過去最多56人が立候補した今回の東京都知事選。選挙ポスターをめぐっては、同じデザインのポスターがずらりと並ぶ、異例の光景が広がっています。
都知事選の選挙ポスターの掲示板です。ある特定の政治団体が、25番から48番まで24枚分のスペースを占める形となっています。
一体、何が起きているのか。実はこの行為は、立候補者の半数近くを擁立する、ある政治団体が呼びかけたもので、この政治団体に寄付すれば、掲示板の1ヵ所で最大24枚、自作のポスターを貼れる権利が与えられるといいます。
ポスターに写っているのは、候補者とは全く関係のない人物やペット、生き物のイラストなどです。女性専用風俗の広告もありましたが、おととい警視庁が警告し、撤去されました。
では、ポスターの位置はどうやって決まるのでしょうか。告示日の午前8時半、すでに届け出に並んでいる人の中で、くじ引きによって番号を決めます。それ以降は先着順になるとのことです。
こうしたポスターの枠をめぐって、都知事選を取材したABCテレビ・木原善隆コメンテーターは…
「この政治団体は『U字型』になるよう25番から48番を取るために抽選には参加せず、抽選が終わった後、25番の順番がきたときに24人分まとめて並んで、提出手続きしました。この政治団体は、4年前の都知事選ときにも同じようなことしています。そのときは3枚だけだったんですが、掲示板のど真ん中にくる3枠を確保したんです。ただこの時は『掲示板の枠を寄付の形で事実上売り出す』ことはありませんでした。今回、選管は対策を講じ、掲示板の番号について『1番を真ん中付近』にし、午前8時半に来て並んだ人たちが中央に来るよう工夫をしました」
「ところが、この政治団体はその裏をかいて、24番から48番を『U字型』に占領しました。イタチごっこです。ただ全ての掲示板がジャックされているわけではありません。私は今回、約30ヵ所の掲示板を見てきましたが、『ジャック』されていたのは3ヵ所でした。その政治団体も『1万4000ヵ所のうち1000ヵ所ぐらいしかまだ申し込みがない』と言っていました。9割以上は寄付がされていないということです」
「結果として、掲示板の枠が足りなくなって、数人の方はクリアファイルで横に付け足さなくてはいけなくなるという事態になりました。これでは平等性の観点からも問題があります。この選挙が終わった後に、制度改正もあるだろうし、そもそも掲示板がそんなに必要なのかどうかっていう議論にもなってくると思います」
林官房長官は21日、ポスター掲示板について「候補者以外が使用できるものではない」とする一方で、「記載内容を直接制限する規定はない」と述べています。

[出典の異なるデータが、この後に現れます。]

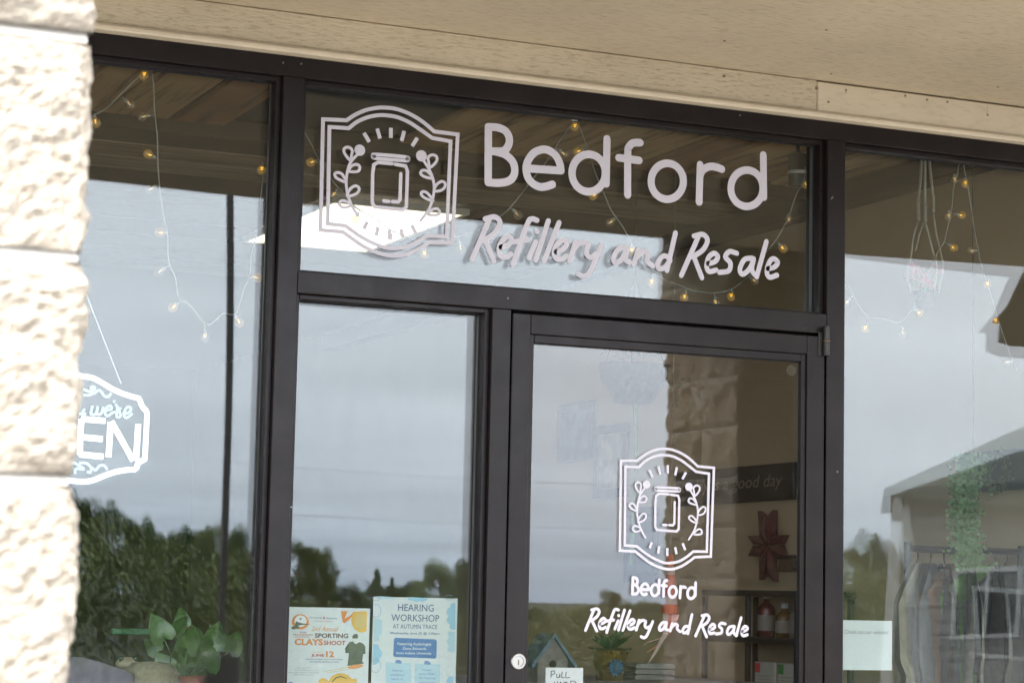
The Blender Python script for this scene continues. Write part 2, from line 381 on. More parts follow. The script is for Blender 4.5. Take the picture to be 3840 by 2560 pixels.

木原コメンテーターは「こうした結果として、掲示板の枠が足りなくなり、クリアファイルを貼り付けて対応する事態となっている。これは平等性の観点からも問題があると思う。この選挙が終わった後には、法改正の議論もあるだろううし、そもそも掲示板がそんなに必要かどうかっという話にもなってくる」として指摘します。